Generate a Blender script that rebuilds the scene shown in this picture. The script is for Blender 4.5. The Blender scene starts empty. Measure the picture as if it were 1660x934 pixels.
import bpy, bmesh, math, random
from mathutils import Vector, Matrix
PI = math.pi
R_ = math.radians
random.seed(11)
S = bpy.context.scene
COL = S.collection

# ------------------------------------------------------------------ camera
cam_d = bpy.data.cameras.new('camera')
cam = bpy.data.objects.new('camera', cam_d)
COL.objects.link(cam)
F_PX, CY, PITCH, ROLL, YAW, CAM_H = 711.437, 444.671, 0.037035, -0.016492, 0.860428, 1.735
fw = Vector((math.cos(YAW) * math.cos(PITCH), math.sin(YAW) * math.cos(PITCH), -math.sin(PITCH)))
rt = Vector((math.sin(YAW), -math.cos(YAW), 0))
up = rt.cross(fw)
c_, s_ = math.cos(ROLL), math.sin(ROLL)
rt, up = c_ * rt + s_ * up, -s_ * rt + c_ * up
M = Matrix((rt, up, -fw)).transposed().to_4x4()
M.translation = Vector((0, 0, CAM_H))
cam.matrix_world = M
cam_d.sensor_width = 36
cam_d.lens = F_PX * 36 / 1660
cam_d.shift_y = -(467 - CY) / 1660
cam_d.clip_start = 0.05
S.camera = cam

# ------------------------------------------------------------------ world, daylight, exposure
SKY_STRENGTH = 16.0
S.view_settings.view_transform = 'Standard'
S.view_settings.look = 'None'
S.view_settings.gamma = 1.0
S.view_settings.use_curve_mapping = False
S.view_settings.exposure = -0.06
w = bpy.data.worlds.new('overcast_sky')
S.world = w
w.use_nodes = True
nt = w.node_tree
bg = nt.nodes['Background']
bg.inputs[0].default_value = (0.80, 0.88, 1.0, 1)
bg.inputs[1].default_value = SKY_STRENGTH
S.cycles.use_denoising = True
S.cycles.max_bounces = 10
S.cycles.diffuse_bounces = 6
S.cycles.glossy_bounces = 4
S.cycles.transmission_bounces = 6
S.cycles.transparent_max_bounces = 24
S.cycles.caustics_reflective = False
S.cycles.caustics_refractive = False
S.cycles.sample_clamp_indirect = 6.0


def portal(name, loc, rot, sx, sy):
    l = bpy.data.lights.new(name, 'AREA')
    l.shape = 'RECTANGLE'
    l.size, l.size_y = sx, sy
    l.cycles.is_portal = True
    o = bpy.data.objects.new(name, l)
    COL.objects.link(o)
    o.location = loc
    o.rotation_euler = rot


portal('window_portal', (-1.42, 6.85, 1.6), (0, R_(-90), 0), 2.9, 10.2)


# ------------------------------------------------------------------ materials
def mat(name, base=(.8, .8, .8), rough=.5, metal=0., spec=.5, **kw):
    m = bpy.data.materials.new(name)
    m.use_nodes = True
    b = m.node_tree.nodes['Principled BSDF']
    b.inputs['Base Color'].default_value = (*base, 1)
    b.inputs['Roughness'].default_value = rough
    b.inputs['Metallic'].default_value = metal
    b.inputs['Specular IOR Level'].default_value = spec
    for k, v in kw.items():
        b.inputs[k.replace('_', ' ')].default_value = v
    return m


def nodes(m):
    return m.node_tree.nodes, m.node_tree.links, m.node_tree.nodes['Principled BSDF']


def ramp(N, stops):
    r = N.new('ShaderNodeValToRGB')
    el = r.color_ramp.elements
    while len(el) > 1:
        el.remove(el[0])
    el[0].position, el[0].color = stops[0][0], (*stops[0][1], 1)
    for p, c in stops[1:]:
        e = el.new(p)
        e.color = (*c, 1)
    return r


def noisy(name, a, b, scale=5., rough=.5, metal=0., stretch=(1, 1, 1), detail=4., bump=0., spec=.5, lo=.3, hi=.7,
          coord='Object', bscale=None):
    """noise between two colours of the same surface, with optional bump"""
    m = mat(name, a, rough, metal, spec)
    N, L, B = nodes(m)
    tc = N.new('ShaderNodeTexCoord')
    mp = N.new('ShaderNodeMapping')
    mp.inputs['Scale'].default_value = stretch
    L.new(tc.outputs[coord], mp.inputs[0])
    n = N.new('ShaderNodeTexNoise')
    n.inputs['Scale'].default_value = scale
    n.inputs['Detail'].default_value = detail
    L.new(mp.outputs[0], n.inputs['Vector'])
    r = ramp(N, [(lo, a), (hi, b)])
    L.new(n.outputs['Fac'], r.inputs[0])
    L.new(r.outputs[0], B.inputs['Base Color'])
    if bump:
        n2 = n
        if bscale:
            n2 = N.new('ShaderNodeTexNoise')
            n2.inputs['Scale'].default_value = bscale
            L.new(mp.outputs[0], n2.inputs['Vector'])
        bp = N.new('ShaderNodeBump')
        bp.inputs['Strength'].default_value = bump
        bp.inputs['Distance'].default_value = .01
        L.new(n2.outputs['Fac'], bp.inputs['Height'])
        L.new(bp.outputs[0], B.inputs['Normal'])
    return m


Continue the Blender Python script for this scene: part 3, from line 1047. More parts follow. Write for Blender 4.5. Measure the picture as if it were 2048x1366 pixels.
++++++++
**Objective**
Write out exactly, please, the lines beginning at the start of the material and ending with the line that holds "S.camera = cam", both included.

**Exercise output**
Generate a Blender script that rebuilds the scene shown in this picture. The script is for Blender 4.5. The Blender scene starts empty. Measure the picture as if it were 1660x934 pixels.
import bpy, bmesh, math, random
from mathutils import Vector, Matrix
PI = math.pi
R_ = math.radians
random.seed(11)
S = bpy.context.scene
COL = S.collection

# ------------------------------------------------------------------ camera
cam_d = bpy.data.cameras.new('camera')
cam = bpy.data.objects.new('camera', cam_d)
COL.objects.link(cam)
F_PX, CY, PITCH, ROLL, YAW, CAM_H = 711.437, 444.671, 0.037035, -0.016492, 0.860428, 1.735
fw = Vector((math.cos(YAW) * math.cos(PITCH), math.sin(YAW) * math.cos(PITCH), -math.sin(PITCH)))
rt = Vector((math.sin(YAW), -math.cos(YAW), 0))
up = rt.cross(fw)
c_, s_ = math.cos(ROLL), math.sin(ROLL)
rt, up = c_ * rt + s_ * up, -s_ * rt + c_ * up
M = Matrix((rt, up, -fw)).transposed().to_4x4()
M.translation = Vector((0, 0, CAM_H))
cam.matrix_world = M
cam_d.sensor_width = 36
cam_d.lens = F_PX * 36 / 1660
cam_d.shift_y = -(467 - CY) / 1660
cam_d.clip_start = 0.05
S.camera = cam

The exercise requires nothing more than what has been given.